Worse still, Johnson did not even bother to find his own words, parroting instead the bellicose formulations and soundbites of arch-hawks such as US secretary of state Mike Pompeo. Suleimani, Johnson repeated faithfully, had “blood on his hands” and thus, by implication, deserved to die by whatever means. Johnson, like a made man in the Cosa Nostra, stayed loyal to his murderously menacing boss across the water.
All this flunkey-ism does not bode well for Britain’s future relationship with the US. This was Johnson’s first big chance, emboldened by a big election victory, to show what he is really made of. The initial glimpse was unedifying. Nor, for that matter, does it bode well for the coming recalibration of Britain’s relationships with other powerful countries. What will they see? Weakness and shallowness in equal measure, wrapped up in lame jokes.

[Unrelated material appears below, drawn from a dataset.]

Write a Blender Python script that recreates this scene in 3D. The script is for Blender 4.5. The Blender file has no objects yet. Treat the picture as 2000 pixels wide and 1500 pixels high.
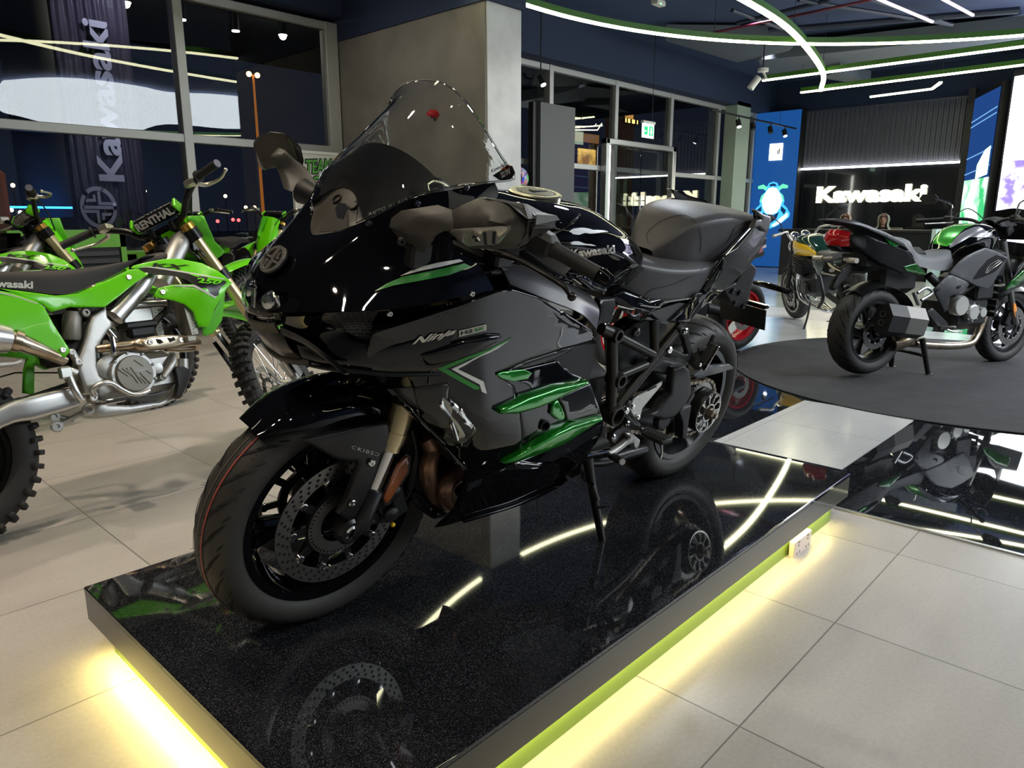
import bpy, bmesh, math, random
import numpy as np
from mathutils import Vector, Matrix, geometry
random.seed(7)
PI = math.pi
C = bpy.context.scene.collection
# ---------------------------------------------------------------- camera survey
# camera stands 1.13 m above the floor at the origin; X runs along the plinth, Y across it
FPX = 1419.0; TH = math.atan(320/FPX); AZ = math.atan(1355/1454.6); CH = 1.13
_F = np.array([math.cos(AZ), math.sin(AZ), 0]); _R = np.array([math.sin(AZ), -math.cos(AZ), 0]); _Z = np.array([0, 0, 1.])
_FP = math.cos(TH)*_F-math.sin(TH)*_Z; _UP = math.sin(TH)*_F+math.cos(TH)*_Z
CAM = np.array([0, 0, CH])
def ray(px, py): return (px-1000)/FPX*_R+_FP-(py-750)/FPX*_UP
def hit(px, py, axis, v):                       # world point on plane axis=v
    r = ray(px, py); return CAM+r*((v-CAM[axis])/r[axis])
def depth(p): return float((np.array(p)-CAM)@_FP)

# ---------------------------------------------------------------- object helpers
def tag(o, label=None, cat=None, group=None, kind=None):
    if label: o['label'] = label
    if cat: o['category'] = cat
    if group: o['group'] = group
    if kind: o['kind'] = kind
    return o
def empty(name, label=None, cat=None, group=None, M=None):
    o = bpy.data.objects.new(name, None); C.objects.link(o); o.empty_display_size = .2
    if M is not None: o.matrix_world = M
    return tag(o, label, cat, group)
class MB:
    def __init__(s): s.v = []; s.f = []; s.m = []
    def add(s, vs, fs, mi=0):
        b = len(s.v); s.v += [tuple(map(float, p)) for p in vs]; s.f += [tuple(b+i for i in f) for f in fs]; s.m += [mi]*len(fs); return s
    def box(s, c, d, R=None, mi=0, bev=0):
        hx, hy, hz = d[0]/2, d[1]/2, d[2]/2
        if bev:
            b = min(bev, hx*.9, hy*.9, hz*.9); P = []
            for z, k in ((-hz, b), (-hz+b, 0), (hz-b, 0), (hz, b)):
                x, y = hx-k, hy-k; e = b*.6 if k == 0 else b*.3
                P += [(-x, -y+e, z), (-x+e, -y, z), (x-e, -y, z), (x, -y+e, z), (x, y-e, z), (x-e, y, z), (-x+e, y, z), (-x, y-e, z)]
            F = [tuple(range(7, -1, -1)), tuple(range(24, 32))]
            for k in range(3):
                for i in range(8):
                    j = (i+1) % 8; F.append((k*8+i, k*8+j, k*8+8+j, k*8+8+i))
        else:
            P = [(x, y, z) for z in (-hz, hz) for x, y in ((-hx, -hy), (hx, -hy), (hx, hy), (-hx, hy))]
            F = [(3, 2, 1, 0), (4, 5, 6, 7), (0, 1, 5, 4), (1, 2, 6, 5), (2, 3, 7, 6), (3, 0, 4, 7)]
        P = [Vector(p) for p in P]
        if R is not None: P = [R @ p for p in P]
        return s.add([p+Vector(c) for p in P], F, mi)
    def bar(s, a, b, w, h, mi=0, upv=(0, 0, 1), bev=0):
        a, b = Vector(a), Vector(b); d = (b-a); L = d.length; x = d.normalized(); u = Vector(upv)
        y = u.cross(x)
        if y.length < 1e-4: y = Vector((0, 1, 0)).cross(x)
        y.normalize(); z = x.cross(y)
        return s.box((a+b)/2, (L, w, h), Matrix((x, y, z)).transposed(), mi, bev)
    def tube(s, pts, r, n=12, smooth=0, mi=0, closed=False, cap=True, flat=1.0, upv=None):
        pts = [Vector(p) for p in pts]
        rs = list(r) if hasattr(r, '__len__') else [r]*len(pts)
        if smooth:
            q = []; rq = []; N = len(pts)
            rng = range(N) if closed else range(N-1)
            for i in rng:
                p0 = pts[(i-1) % N] if closed or i > 0 else pts[i]; p1 = pts[i]; p2 = pts[(i+1) % N]
                p3 = pts[(i+2) % N] if closed or i+2 < N else p2
                for k in range(smooth):
                    t = k/smooth; q.append(cr(p0, p1, p2, p3, t)); rq.append(rs[i]*(1-t)+rs[(i+1) % N]*t)
            if not closed: q.append(pts[-1]); rq.append(rs[-1])
            pts, rs = q, rq
        N = len(pts); T = []
        for i in range(N):
            a = pts[(i-1) % N] if closed else pts[max(i-1, 0)]; b = pts[(i+1) % N] if closed else pts[min(i+1, N-1)]
            T.append((b-a).normalized())
        u = Vector(upv) if upv else (Vector((0, 0, 1)) if abs(T[0].z) < .9 else Vector((1, 0, 0)))
        u = (u-T[0]*u.dot(T[0])).normalized(); vs = []
        for i in range(N):
            if i: u = (u-T[i]*u.dot(T[i])).normalized()
            w = T[i].cross(u)
            for k in range(n):
                a = 2*PI*k/n; vs.append(pts[i]+(u*math.cos(a)*flat+w*math.sin(a))*rs[i])
        fs = []
        for i in range(N if closed else N-1):
            for k in range(n):
                a = i*n+k; b = i*n+(k+1) % n; j = (i+1) % N; fs.append((a, b, j*n+(k+1) % n, j*n+k))
        if cap and not closed: fs += [tuple(range(n-1, -1, -1)), tuple((N-1)*n+k for k in range(n))]
        return s.add(vs, fs, mi)
    def lathe(s, prof, c, ax=(0, 1, 0), n=48, mi=0, a0=0, a1=2*PI, ref=None, close=False):
        ax = Vector(ax).normalized(); u = Vector(ref) if ref else (Vector((1, 0, 0)) if abs(ax.x) < .9 else Vector((0, 0, 1)))
        u = (u-ax*u.dot(ax)).normalized(); w = ax.cross(u); c = Vector(c); full = abs(a1-a0-2*PI) < 1e-6
        m = n if full else n+1; vs = []
        for i in range(m):
            a = a0+(a1-a0)*i/n; d = u*math.cos(a)+w*math.sin(a)
            for r, h in prof: vs.append(c+d*r+ax*h)
        P = len(prof); fs = []
        for i in range(n):
            j = (i+1) % m
            for k in range(P if close else P-1): k2 = (k+1) % P; fs.append((i*P+k, i*P+k2, j*P+k2, j*P+k))
        return s.add(vs, fs, mi)
    def slab(s, pts, vec, mi=0):                # outline extruded along vec
        n = len(pts); v = Vector(vec); P = [Vector(p) for p in pts]
        return s.add(P+[p+v for p in P], [tuple(range(n)), tuple(range(2*n-1, n-1, -1))]+[(i, n+i, n+(i+1) % n, (i+1) % n) for i in range(n)], mi)
    def sphere(s, c, r, n=16, m=10, mi=0, R=None):
        rr = r if hasattr(r, '__len__') else (r, r, r); vs = []; fs = []
        for i in range(m+1):
            a = PI*i/m
            for k in range(n):
                b = 2*PI*k/n; p = Vector((rr[0]*math.sin(a)*math.cos(b), rr[1]*math.sin(a)*math.sin(b), rr[2]*math.cos(a)))
                vs.append((R @ p if R is not None else p)+Vector(c))
        for i in range(m):
            for k in range(n): fs.append((i*n+k, (i+1)*n+k, (i+1)*n+(k+1) % n, i*n+(k+1) % n))
        return s.add(vs, fs, mi)
    def disc(s, c, ax, r, h, n=20, mi=0, r2=None):
        return s.lathe([(0, 0), (r, 0), (r2 if r2 is not None else r, h), (0, h)], c, ax, n, mi)
    def surf(s, rows, nu=5, nv=5, mi=0, thick=0, mirror=False, tdir=None):
        G = upsample(rows, nu, nv); R_, K = len(G), len(G[0]); vs = [p for r in G for p in r]
        fs = [(i*K+k, i*K+k+1, (i+1)*K+k+1, (i+1)*K+k) for i in range(R_-1) for k in range(K-1)]
        if thick:
            nr = []
            for i in range(R_):
                for k in range(K):
                    a = Vector(G[min(i+1, R_-1)][k])-Vector(G[max(i-1, 0)][k]); b = Vector(G[i][min(k+1, K-1)])-Vector(G[i][max(k-1, 0)])
                    q = a.cross(b); nr.append(q.normalized() if q.length > 1e-12 else Vector((0, 0, 0)))
            n0 = len(vs); vs = vs+[Vector(vs[i])-nr[i]*thick for i in range(n0)]
            fs += [tuple(n0+j for j in reversed(f)) for f in fs]
            ring = [k for k in range(K)]+[i*K+K-1 for i in range(1, R_)]+[(R_-1)*K+k for k in range(K-2, -1, -1)]+[i*K for i in range(R_-2, 0, -1)]
            fs += [(ring[i], n0+ring[i], n0+ring[(i+1) % len(ring)], ring[(i+1) % len(ring)]) for i in range(len(ring))]
        s.add(vs, fs, mi)
        if mirror: s.add([(p[0], -p[1], p[2]) for p in vs], [tuple(reversed(f)) for f in fs], mi)
        return s
    def obj(s, name, mat, parent=None, ang=35, flat=False, fix=True):
        me = bpy.data.meshes.new(name); me.from_pydata(s.v, [], s.f)
        for m in (mat if isinstance(mat, (list, tuple)) else [mat]): me.materials.append(m)
        if any(s.m): me.polygons.foreach_set('material_index', s.m)
        if fix:
            bm = bmesh.new(); bm.from_mesh(me); bmesh.ops.remove_doubles(bm, verts=bm.verts, dist=2e-5)
            bmesh.ops.recalc_face_normals(bm, faces=bm.faces); bm.to_mesh(me); bm.free()
        if not flat:
            me.polygons.foreach_set('use_smooth', [True]*len(me.polygons)); me.set_sharp_from_angle(angle=math.radians(ang))
        o = bpy.data.objects.new(name, me); C.objects.link(o)
        if parent: o.parent = parent
        return o
def cr(p0, p1, p2, p3, t):
    return p1*1.0 + (p2-p0)*(.5*t) + (p0*2-p1*5+p2*4-p3)*(.5*t*t) + (p1*3-p0-p2*3+p3)*(.5*t*t*t)
def crl(P, n, closed=False):
    N = len(P); out = []
    for i in range(N if closed else N-1):
        p1 = P[i]; p2 = P[(i+1) % N]
        p0 = P[(i-1) % N] if closed or i > 0 else p1*2-p2; p3 = P[(i+2) % N] if closed or i+2 < N else p2*2-p1
        for k in range(n): out.append(cr(p0, p1, p2, p3, k/n))
    if not closed: out.append(P[-1])
    return out
def upsample(rows, nu, nv):
    A = [crl([Vector(p) for p in r], nu) for r in rows]
    B = [crl([A[i][k] for i in range(len(A))], nv) for k in range(len(A[0]))]
    return [[B[k][i] for k in range(len(B))] for i in range(len(B[0]))]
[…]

British policy on Iran, according to Johnson, now boils down to urging restraint and de-escalation on all sides. It should be far more than this. Unlike the Americans, banished from Iran since the 1979-80 embassy hostage siege and, for the most part, woefully ignorant of the country as a result, British diplomats with experience in Tehran can provide insight and (limited) influence. This should now be deployed to the full to bring the warring sides back to the table.
Alongside Britain’s German and French partners, Johnson must champion – not renege on – the 2015 nuclear deal with Iran whose trashing by Trump in 2018 set the present-day collision in motion. Instead of feeding Trump’s hatred and ego, Johnson should offer Britain’s services as a mediator.
Iran is too regionally important, too militarily formidable, and too valuable a potential cultural and trading partner to be left to Trump and his know-nothing White House. Anyone who thinks this crisis is over is frankly delusional. Standing up to Trump, not kowtowing, is truly vital now. Britain cannot afford to repeat the mistakes it made in 2003.